Something else has happened, too: so long as I keep silence, I carry the meaning within myself and am master over it. Even if the other person guesses the meaning, I still have not spoken. But when I speak, I transfer it from my own reserve into the domain of the other. I risk taking it out into the open and thus into danger. Now I cannot extinguish it any more, because what has been said has been said. So speech is the beginning of history — the beginning of that which happens, with all the consequences.

It is said sometimes that the word is spiritual, but that is not true; the word is like man. It has a body like a mortal: the form of notes and sounds. It has spirit, again like man: sense that becomes manifest in the audible. And it has, like man, a heart: the vibration of the soul which fills it. The word is man himself, in his finest and most agile form. That is why the word has such power.

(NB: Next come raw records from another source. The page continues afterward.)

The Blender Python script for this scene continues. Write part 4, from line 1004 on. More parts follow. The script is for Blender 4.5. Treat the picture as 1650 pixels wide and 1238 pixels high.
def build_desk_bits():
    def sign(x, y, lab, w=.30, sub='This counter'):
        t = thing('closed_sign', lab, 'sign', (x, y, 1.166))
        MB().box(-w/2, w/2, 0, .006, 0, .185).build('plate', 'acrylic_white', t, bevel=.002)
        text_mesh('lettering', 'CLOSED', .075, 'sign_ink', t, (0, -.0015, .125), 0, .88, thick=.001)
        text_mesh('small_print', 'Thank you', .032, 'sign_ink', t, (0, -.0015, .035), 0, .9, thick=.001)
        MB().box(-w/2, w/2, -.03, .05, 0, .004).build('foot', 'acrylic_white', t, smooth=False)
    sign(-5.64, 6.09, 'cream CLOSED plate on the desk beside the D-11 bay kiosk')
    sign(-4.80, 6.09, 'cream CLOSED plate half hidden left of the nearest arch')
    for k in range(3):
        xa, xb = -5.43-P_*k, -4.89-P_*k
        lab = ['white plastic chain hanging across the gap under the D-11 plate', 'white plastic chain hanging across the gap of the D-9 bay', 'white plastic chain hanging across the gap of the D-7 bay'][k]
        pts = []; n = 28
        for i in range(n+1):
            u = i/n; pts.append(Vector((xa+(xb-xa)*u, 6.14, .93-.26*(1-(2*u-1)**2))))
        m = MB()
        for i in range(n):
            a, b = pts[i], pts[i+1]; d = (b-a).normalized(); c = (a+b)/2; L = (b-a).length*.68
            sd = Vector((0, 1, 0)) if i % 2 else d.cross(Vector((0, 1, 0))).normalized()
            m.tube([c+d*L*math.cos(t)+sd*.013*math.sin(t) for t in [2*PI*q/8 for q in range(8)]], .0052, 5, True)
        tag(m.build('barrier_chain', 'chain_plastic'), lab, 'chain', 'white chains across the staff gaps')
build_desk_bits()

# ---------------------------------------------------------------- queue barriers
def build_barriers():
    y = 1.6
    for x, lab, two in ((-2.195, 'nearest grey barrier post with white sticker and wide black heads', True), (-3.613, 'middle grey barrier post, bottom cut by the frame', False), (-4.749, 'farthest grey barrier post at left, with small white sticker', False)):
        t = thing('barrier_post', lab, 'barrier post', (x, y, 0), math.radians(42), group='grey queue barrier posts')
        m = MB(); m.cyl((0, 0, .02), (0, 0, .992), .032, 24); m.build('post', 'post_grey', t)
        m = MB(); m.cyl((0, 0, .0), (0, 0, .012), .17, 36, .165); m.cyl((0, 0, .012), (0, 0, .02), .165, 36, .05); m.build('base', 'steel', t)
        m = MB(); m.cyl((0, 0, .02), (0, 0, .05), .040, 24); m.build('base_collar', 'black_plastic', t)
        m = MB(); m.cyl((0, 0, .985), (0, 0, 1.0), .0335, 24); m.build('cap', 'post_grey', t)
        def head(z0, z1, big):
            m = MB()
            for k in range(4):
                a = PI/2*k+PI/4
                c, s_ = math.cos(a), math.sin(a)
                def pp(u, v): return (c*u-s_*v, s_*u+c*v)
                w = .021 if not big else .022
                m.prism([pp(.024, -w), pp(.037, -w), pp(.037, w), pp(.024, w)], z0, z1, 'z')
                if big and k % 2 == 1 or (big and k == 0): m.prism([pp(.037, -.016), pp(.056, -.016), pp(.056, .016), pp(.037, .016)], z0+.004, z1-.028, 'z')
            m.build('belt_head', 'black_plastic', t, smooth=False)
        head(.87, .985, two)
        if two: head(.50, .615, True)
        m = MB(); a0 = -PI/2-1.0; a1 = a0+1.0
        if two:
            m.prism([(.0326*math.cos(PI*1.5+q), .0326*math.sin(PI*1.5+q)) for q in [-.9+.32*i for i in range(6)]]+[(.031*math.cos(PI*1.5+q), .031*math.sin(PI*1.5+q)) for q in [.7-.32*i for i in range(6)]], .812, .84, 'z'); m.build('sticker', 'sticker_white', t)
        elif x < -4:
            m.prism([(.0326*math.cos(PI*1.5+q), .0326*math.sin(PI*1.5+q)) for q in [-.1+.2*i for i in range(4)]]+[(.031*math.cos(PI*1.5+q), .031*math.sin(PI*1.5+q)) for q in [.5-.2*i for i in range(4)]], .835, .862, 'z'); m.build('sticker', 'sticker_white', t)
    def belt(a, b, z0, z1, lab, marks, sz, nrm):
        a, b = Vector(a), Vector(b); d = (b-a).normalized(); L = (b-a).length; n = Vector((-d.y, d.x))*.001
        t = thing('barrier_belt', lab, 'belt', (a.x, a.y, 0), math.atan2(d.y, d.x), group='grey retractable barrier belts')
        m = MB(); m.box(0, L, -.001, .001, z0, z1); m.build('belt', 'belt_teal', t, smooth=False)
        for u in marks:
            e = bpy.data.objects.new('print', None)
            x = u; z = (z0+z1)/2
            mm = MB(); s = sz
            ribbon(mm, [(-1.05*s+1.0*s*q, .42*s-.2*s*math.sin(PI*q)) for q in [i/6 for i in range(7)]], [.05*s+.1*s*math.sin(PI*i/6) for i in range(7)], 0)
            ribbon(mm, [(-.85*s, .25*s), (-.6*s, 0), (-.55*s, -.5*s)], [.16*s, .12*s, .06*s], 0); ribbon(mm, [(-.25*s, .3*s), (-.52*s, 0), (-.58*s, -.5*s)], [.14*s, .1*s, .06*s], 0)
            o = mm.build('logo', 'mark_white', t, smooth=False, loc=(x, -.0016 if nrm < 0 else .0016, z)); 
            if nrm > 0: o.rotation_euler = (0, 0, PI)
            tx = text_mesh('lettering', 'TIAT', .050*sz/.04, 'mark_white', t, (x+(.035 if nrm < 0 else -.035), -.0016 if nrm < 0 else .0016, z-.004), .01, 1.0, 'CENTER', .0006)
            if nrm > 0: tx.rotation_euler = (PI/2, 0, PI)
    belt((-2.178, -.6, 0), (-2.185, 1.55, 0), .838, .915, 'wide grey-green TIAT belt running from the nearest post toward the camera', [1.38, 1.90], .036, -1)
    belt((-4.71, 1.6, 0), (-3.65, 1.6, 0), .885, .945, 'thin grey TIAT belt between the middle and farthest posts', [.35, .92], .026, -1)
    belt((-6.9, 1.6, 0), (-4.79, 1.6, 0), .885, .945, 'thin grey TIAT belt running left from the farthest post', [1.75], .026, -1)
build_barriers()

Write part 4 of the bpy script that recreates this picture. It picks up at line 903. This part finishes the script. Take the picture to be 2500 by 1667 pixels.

And this is so not only because of the word’s outward vibration; if it were only that, the roar of the sea or the sound of a siren would be more mighty. Neither is this because of its emotion, because one might try to detach the emotion from the word — in fact, the manner in which modern man reads today points in that direction. Again, this is so not only because of emotion; in many cases, a mere gesture or a cry expresses much more. No, the power of the word is explained by the fact that it exists like any mortal, and therefore penetrates into the very essence of life. Who has not come to know the sustaining and comforting effect of a “good word”: how its truth engages the mind; how its beauty gladdens the senses; how its sweetness can actually be tasted? But who does not also know how an evil word sinks like a thorn deep into one’s soul, so deep that even after years it seems to smart? The word is more than mere communication; it is power, substance, and form.

This is not only true when the word has just been spoken; it is true also when it continues to vibrate in our memory. The word is not only the self-expression of the person who speaks, but also the assumption that this person can speak at all: it is speech. In the course of time, words and their arrangement have expanded and developed into a world of sense-configurations within which the individual has his roots.

The language a man speaks is the world in which he lives and strives; it belongs to him more essentially than the land and the things he calls his home. This world of speech consists not only of the words that put it together, but also contains sentences filled with meaning: proverbs, for example, thoughts of wise and noble men, songs, or poems. They can confront the individual at any time and exercise their power.